As Ballentine Partners continues to grow its client base, it will need even more experienced team players to add to its stable of experienced professionals. After all, says Shilo, happy, energetic, competent, and engaged teams are the very lifeblood of the firm. “Finding the right people to fill those positions is our firm’s most important, mission-critical goal,” says Shilo. “It’s also important to me, as a planner, that we find the right people and provide them with great opportunities to develop to their best potential. Ultimately, the success of our business will rest on our ability to meet those goals.”


Passion for Her Career

There’s just something about a complex problem or request that gets Claudia Shilo enthused and ready to help. Her passion for numbers and challenging questions can be traced back to Shilo’s early career as a CPA, where she enjoyed poring over numbers and data to come up with effective solutions for clients. “I obviously was drawn to the financial aspect of the work,” she says, “but the fact that it also allows me to use my organizational and analytical skills makes my career especially enjoyable.”

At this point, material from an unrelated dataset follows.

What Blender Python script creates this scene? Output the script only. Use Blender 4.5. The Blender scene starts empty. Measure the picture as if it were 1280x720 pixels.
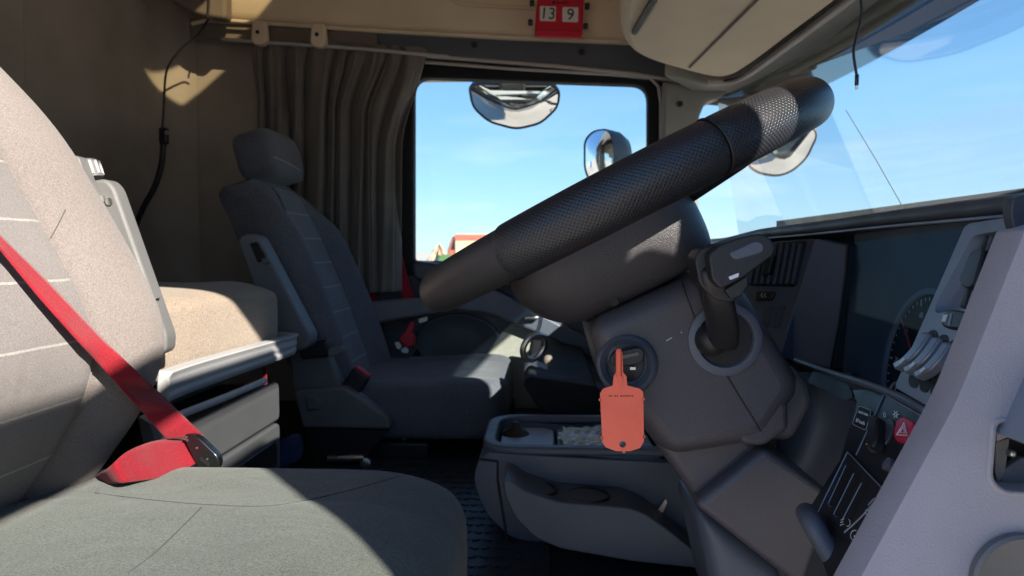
import bpy, bmesh, math, random
from mathutils import Vector, Matrix
from mathutils.bvhtree import BVHTree
random.seed(7)
scn = bpy.context.scene
COL = scn.collection
R = math.radians

# ------------------------------------------------------------------ camera, sky, sun, exposure
F = 900.0
cam_d = bpy.data.cameras.new('camera'); cam = bpy.data.objects.new('camera', cam_d); COL.objects.link(cam)
cam_d.sensor_width = 36; cam_d.lens = 36 * F / 1280; cam_d.clip_start = 0.02; cam_d.clip_end = 6000
yaw = math.atan2(40, F); pitch = math.atan2(45, F)
cam.rotation_euler = (R(90) - pitch, 0, yaw)
cam_d.dof.use_dof = True; cam_d.dof.focus_distance = 0.62; cam_d.dof.aperture_fstop = 13.0
scn.camera = cam
CAMM = cam.rotation_euler.to_matrix()

SUN = Vector((0.56, -0.68, 0.47)).normalized()
DOOR_TOP = .625; MIR_Y = -.022; MIR_W = .132
world = bpy.data.worlds.new('World'); scn.world = world; world.use_nodes = True
wn = world.node_tree; wn.nodes.clear()
out = wn.nodes.new('ShaderNodeOutputWorld'); bg = wn.nodes.new('ShaderNodeBackground')
sky = wn.nodes.new('ShaderNodeTexSky'); sky.sky_type = 'NISHITA'; sky.sun_disc = False
sky.sun_elevation = math.asin(SUN.z); sky.sun_rotation = math.atan2(SUN.x, SUN.y)
sky.altitude = 0; sky.air_density = 1.0; sky.dust_density = 0.1; sky.ozone_density = 2.0
# thin broken cloud low over the horizon, mixed into the sky colour
tc = wn.nodes.new('ShaderNodeTexCoord'); mp = wn.nodes.new('ShaderNodeMapping'); mp.inputs['Scale'].default_value = (2.2, 2.2, 11)
nz = wn.nodes.new('ShaderNodeTexNoise'); nz.inputs['Scale'].default_value = 2.2; nz.inputs['Detail'].default_value = 7
rp = wn.nodes.new('ShaderNodeValToRGB'); rp.color_ramp.elements[0].position = .52; rp.color_ramp.elements[1].position = .78
sep = wn.nodes.new('ShaderNodeSeparateXYZ')
mr = wn.nodes.new('ShaderNodeMapRange'); mr.inputs[1].default_value = 0.24; mr.inputs[2].default_value = 0.03; mr.inputs[3].default_value = 0; mr.inputs[4].default_value = 0.5
mu = wn.nodes.new('ShaderNodeMath'); mu.operation = 'MULTIPLY'
mx = wn.nodes.new('ShaderNodeMix'); mx.data_type = 'RGBA'; mx.inputs[7].default_value = (4.4, 4.7, 5.0, 1)
L = wn.links.new
L(tc.outputs['Generated'], mp.inputs['Vector']); L(mp.outputs[0], nz.inputs['Vector']); L(nz.outputs['Fac'], rp.inputs['Fac'])
L(tc.outputs['Generated'], sep.inputs[0]); L(sep.outputs['Z'], mr.inputs[0]); L(mr.outputs[0], mu.inputs[0]); L(rp.outputs['Color'], mu.inputs[1])
gz = wn.nodes.new('ShaderNodeMapRange'); gz.inputs[1].default_value = 0.0; gz.inputs[2].default_value = 0.5
gm = wn.nodes.new('ShaderNodeMix'); gm.data_type = 'RGBA'; gm.inputs[6].default_value = (1.1, 2.5, 3.9, 1); gm.inputs[7].default_value = (.56, 1.6, 3.85, 1)
gb = wn.nodes.new('ShaderNodeMix'); gb.data_type = 'RGBA'; gb.inputs[0].default_value = .75
L(sep.outputs['Z'], gz.inputs[0]); L(gz.outputs[0], gm.inputs[0]); L(sky.outputs[0], gb.inputs[6]); L(gm.outputs[2], gb.inputs[7])
L(mu.outputs[0], mx.inputs[0]); L(gb.outputs[2], mx.inputs[6]); L(mx.outputs[2], bg.inputs['Color'])
bg.inputs['Strength'].default_value = 0.092
L(bg.outputs[0], out.inputs[0])
sd = bpy.data.lights.new('sun', 'SUN'); sun = bpy.data.objects.new('sun', sd); COL.objects.link(sun)
sd.energy = 4.6; sd.angle = R(0.53); sd.color = (1, .93, .82)
sun.rotation_euler = SUN.to_track_quat('Z', 'Y').to_euler(); sun.location = SUN * 30
vs = scn.view_settings; vs.view_transform = 'Standard'; vs.look = 'None'; vs.exposure = 1.55; vs.gamma = 1; vs.use_curve_mapping = False
try:
    cy = scn.cycles; cy.max_bounces = 14; cy.diffuse_bounces = 7; cy.glossy_bounces = 5; cy.transparent_max_bounces = 24
    cy.use_denoising = True; cy.sample_clamp_indirect = 6
except Exception: pass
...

Applying the results at the individual client or family level gives Shilo a satisfaction that was missing from her corporate CPA position, where she worked mainly with large companies. “I genuinely like to help others be the best that they can be,” she says. “In my own life and career, I’ve experienced the power of others believing in me, often more that I’ve believed in myself. That type of encouragement has led me to make choices that changed my life in ways I couldn’t have ever imagined.”